Leave the pictures out and quote every line from the start of the listing to the line with "R = math.radians", inclusive.

[Data segment]
• • • •
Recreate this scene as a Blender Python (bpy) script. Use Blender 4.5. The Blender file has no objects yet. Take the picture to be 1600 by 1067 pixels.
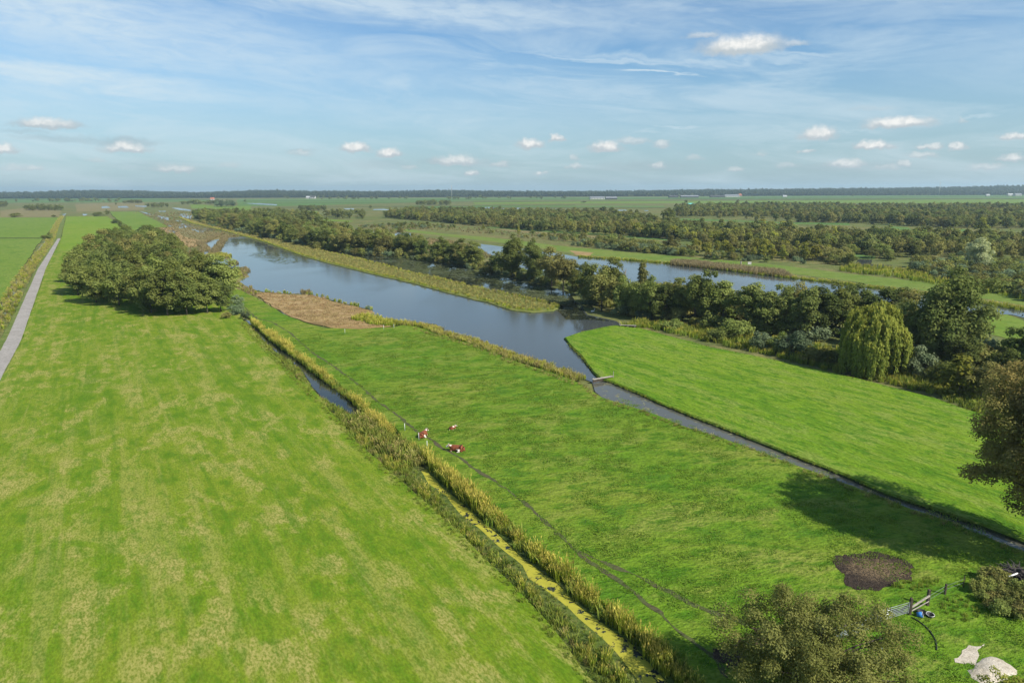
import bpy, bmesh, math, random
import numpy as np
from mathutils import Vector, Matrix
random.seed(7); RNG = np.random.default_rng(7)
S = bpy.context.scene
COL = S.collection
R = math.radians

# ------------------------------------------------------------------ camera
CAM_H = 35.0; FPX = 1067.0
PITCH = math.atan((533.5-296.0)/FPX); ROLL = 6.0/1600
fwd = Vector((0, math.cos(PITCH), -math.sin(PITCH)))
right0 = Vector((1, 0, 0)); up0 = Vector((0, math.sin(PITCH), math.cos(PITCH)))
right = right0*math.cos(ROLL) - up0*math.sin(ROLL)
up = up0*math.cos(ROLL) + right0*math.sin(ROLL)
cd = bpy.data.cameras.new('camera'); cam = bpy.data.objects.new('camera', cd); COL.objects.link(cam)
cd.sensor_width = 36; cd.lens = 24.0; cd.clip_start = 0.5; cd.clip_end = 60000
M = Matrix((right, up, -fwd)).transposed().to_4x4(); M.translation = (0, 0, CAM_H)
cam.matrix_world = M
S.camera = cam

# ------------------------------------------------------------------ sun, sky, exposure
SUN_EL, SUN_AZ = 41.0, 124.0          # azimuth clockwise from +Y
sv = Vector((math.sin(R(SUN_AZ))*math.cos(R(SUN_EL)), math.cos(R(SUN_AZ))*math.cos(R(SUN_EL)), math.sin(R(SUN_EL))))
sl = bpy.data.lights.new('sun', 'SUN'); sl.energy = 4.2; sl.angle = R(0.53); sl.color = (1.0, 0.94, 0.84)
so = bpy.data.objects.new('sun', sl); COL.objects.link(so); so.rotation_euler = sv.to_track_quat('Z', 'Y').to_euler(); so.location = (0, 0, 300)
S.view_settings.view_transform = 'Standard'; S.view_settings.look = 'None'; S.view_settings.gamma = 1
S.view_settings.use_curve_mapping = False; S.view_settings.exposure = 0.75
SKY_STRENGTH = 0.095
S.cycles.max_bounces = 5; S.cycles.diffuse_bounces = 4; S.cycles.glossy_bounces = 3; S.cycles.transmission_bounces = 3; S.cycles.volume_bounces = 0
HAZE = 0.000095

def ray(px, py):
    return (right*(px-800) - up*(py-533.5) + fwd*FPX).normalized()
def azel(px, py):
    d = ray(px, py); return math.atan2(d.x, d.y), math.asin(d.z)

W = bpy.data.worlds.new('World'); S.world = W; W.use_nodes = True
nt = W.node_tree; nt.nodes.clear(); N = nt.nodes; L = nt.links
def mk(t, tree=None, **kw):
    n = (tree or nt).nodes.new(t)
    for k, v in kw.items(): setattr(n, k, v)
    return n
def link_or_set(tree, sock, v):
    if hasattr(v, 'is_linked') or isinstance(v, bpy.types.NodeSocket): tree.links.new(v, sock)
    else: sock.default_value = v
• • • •
[Solution below]
Recreate this scene as a Blender Python (bpy) script. Use Blender 4.5. The Blender file has no objects yet. Take the picture to be 1600 by 1067 pixels.
import bpy, bmesh, math, random
import numpy as np
from mathutils import Vector, Matrix
random.seed(7); RNG = np.random.default_rng(7)
S = bpy.context.scene
COL = S.collection
R = math.radians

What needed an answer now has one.